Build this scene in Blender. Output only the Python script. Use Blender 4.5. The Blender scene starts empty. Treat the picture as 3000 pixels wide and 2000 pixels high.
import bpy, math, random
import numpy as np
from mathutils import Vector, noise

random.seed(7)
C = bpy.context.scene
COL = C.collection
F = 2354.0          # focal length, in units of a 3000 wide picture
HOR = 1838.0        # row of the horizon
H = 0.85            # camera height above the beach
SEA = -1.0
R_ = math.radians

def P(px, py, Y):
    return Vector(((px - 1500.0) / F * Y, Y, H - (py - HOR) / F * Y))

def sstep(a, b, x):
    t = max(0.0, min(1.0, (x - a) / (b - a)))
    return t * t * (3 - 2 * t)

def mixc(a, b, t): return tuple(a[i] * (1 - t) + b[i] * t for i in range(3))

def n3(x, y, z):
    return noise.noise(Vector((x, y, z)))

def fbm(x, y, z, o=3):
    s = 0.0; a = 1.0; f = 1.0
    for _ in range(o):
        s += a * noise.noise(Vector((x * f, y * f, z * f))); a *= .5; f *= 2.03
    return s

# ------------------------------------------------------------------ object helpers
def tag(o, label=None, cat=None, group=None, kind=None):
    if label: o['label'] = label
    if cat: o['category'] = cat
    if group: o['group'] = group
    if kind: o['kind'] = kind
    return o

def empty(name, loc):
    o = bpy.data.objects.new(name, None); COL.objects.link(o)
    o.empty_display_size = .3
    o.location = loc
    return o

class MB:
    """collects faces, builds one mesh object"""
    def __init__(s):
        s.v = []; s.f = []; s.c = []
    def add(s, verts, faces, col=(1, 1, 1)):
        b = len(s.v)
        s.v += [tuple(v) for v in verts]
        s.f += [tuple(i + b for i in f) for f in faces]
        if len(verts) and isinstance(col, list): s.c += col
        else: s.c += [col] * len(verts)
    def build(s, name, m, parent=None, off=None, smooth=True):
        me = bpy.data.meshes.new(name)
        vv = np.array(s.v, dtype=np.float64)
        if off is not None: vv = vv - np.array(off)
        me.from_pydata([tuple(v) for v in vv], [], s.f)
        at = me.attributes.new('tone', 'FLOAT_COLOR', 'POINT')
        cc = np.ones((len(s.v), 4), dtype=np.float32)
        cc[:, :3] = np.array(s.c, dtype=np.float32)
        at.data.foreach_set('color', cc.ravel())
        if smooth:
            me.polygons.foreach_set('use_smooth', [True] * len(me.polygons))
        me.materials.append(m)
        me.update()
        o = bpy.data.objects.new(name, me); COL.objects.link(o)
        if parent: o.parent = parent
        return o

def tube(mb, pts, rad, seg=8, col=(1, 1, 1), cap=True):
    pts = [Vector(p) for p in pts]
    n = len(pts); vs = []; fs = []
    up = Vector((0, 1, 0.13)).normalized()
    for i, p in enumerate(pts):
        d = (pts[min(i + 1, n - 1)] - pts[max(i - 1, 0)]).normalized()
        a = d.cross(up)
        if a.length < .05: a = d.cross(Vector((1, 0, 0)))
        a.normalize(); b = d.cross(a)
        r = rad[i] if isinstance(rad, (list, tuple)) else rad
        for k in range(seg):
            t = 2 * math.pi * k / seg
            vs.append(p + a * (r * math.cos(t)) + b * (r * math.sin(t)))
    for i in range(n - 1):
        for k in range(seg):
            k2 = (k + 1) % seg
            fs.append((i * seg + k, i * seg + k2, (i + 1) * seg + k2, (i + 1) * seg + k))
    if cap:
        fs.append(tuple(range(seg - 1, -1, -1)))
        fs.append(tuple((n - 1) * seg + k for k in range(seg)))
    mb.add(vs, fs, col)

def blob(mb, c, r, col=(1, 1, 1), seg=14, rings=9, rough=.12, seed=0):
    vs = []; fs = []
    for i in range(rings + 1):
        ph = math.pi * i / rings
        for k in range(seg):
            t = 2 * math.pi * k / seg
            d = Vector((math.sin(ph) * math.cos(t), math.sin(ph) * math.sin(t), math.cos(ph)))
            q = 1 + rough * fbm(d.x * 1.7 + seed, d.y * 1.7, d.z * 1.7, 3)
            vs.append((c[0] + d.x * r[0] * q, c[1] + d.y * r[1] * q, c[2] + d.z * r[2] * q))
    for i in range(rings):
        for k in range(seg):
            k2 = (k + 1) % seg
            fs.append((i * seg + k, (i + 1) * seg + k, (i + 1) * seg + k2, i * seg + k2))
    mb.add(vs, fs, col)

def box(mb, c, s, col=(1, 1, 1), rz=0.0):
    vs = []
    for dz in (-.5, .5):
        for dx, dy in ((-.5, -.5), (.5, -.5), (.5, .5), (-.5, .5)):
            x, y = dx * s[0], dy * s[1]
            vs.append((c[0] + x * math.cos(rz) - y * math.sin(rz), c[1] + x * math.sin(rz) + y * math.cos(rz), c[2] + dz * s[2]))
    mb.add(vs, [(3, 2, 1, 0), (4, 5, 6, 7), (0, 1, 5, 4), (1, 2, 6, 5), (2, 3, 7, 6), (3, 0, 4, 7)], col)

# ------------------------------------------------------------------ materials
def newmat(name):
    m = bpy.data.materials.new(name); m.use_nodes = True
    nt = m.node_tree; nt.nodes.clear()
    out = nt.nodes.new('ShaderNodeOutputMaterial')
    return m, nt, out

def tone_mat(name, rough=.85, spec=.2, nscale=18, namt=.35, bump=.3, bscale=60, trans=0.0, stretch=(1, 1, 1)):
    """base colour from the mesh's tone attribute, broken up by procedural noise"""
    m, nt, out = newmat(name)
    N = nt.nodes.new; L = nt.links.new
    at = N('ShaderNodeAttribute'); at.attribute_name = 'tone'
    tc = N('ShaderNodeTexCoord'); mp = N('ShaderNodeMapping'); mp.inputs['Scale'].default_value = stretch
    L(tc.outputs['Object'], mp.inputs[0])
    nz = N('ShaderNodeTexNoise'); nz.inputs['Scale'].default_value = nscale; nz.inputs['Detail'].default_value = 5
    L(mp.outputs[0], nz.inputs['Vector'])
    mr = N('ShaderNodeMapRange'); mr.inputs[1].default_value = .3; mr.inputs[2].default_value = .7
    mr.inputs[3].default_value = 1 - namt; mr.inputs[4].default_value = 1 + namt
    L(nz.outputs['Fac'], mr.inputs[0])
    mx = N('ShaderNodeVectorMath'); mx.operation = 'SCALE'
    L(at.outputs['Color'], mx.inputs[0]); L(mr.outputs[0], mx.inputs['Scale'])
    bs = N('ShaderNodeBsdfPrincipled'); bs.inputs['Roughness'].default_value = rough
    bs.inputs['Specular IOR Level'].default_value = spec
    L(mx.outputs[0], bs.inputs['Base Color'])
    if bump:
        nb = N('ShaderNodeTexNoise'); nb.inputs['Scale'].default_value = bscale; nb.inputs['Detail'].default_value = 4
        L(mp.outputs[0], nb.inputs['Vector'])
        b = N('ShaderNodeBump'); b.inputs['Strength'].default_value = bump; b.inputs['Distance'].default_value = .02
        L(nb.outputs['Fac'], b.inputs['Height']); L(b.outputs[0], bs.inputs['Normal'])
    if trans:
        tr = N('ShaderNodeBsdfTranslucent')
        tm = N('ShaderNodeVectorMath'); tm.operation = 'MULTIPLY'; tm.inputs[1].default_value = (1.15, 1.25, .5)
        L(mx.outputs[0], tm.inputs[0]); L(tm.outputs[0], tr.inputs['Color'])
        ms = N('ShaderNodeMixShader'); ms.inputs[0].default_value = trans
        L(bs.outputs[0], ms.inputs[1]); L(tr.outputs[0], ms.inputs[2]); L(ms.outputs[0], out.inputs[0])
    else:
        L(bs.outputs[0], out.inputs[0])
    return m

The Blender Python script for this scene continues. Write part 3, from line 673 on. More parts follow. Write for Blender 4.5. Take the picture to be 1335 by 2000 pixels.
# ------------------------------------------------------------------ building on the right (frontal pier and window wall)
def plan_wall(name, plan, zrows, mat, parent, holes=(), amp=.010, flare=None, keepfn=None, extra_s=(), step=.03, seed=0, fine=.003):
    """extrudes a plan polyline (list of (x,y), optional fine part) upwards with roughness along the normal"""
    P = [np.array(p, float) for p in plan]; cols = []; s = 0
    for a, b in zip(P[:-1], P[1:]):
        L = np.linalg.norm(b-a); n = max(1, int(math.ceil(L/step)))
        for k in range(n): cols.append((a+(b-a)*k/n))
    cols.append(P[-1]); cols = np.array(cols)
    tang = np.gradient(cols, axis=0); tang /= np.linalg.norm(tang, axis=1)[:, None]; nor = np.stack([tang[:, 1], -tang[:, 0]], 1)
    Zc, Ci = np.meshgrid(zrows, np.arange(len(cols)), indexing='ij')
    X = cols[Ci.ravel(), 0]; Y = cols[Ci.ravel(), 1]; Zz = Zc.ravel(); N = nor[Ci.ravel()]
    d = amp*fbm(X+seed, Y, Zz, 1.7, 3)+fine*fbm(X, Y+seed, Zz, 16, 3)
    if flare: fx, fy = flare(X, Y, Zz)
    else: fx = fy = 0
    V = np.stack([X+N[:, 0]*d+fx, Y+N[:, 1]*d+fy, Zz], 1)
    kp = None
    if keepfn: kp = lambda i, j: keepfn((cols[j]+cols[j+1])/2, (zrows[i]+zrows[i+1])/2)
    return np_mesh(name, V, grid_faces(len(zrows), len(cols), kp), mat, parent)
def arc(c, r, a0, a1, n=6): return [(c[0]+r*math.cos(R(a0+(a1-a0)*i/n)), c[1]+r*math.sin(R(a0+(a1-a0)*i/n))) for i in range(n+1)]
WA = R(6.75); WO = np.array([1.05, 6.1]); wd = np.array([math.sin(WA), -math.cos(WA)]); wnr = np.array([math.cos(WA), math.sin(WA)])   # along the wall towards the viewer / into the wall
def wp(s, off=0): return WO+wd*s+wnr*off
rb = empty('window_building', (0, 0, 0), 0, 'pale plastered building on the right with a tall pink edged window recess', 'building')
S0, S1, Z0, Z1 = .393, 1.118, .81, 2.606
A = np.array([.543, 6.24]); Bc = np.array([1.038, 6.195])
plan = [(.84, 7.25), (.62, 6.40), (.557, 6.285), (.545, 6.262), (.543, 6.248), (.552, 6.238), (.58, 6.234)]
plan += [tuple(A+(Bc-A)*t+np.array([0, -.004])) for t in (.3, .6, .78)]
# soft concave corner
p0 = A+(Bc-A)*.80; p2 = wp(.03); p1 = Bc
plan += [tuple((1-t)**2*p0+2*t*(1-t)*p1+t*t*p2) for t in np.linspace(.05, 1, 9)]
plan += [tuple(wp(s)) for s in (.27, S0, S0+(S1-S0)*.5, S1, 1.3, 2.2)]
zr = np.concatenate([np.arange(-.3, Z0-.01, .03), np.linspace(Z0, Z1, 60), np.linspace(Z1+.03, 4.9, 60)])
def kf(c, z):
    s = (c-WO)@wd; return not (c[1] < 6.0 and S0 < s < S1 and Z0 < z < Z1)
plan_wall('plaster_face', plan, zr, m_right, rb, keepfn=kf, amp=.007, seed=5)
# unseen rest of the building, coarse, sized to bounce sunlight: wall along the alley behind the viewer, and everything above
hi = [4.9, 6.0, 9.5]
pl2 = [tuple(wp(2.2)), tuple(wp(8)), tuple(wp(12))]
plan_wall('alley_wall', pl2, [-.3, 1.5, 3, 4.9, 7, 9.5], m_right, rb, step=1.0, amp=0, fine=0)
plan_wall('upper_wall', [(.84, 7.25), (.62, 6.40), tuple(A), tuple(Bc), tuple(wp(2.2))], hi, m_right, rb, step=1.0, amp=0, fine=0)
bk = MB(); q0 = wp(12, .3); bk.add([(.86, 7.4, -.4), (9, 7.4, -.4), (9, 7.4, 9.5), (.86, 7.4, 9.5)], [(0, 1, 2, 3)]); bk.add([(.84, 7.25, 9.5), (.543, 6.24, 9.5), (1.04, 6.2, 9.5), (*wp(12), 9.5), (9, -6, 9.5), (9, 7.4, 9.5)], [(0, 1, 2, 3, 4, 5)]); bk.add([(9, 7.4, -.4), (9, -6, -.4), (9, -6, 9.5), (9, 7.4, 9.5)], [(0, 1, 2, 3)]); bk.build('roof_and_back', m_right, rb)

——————

* WORK REQUIRED
Copy out every line that includes the word "Python".

* RESULT
Build this scene in Blender. Output only the Python script. Use Blender 4.5. The Blender scene starts empty. Treat the picture as 3000 pixels wide and 2000 pixels high.
The Blender Python script for this scene continues. Write part 3, from line 673 on. More parts follow. Write for Blender 4.5. Take the picture to be 1335 by 2000 pixels.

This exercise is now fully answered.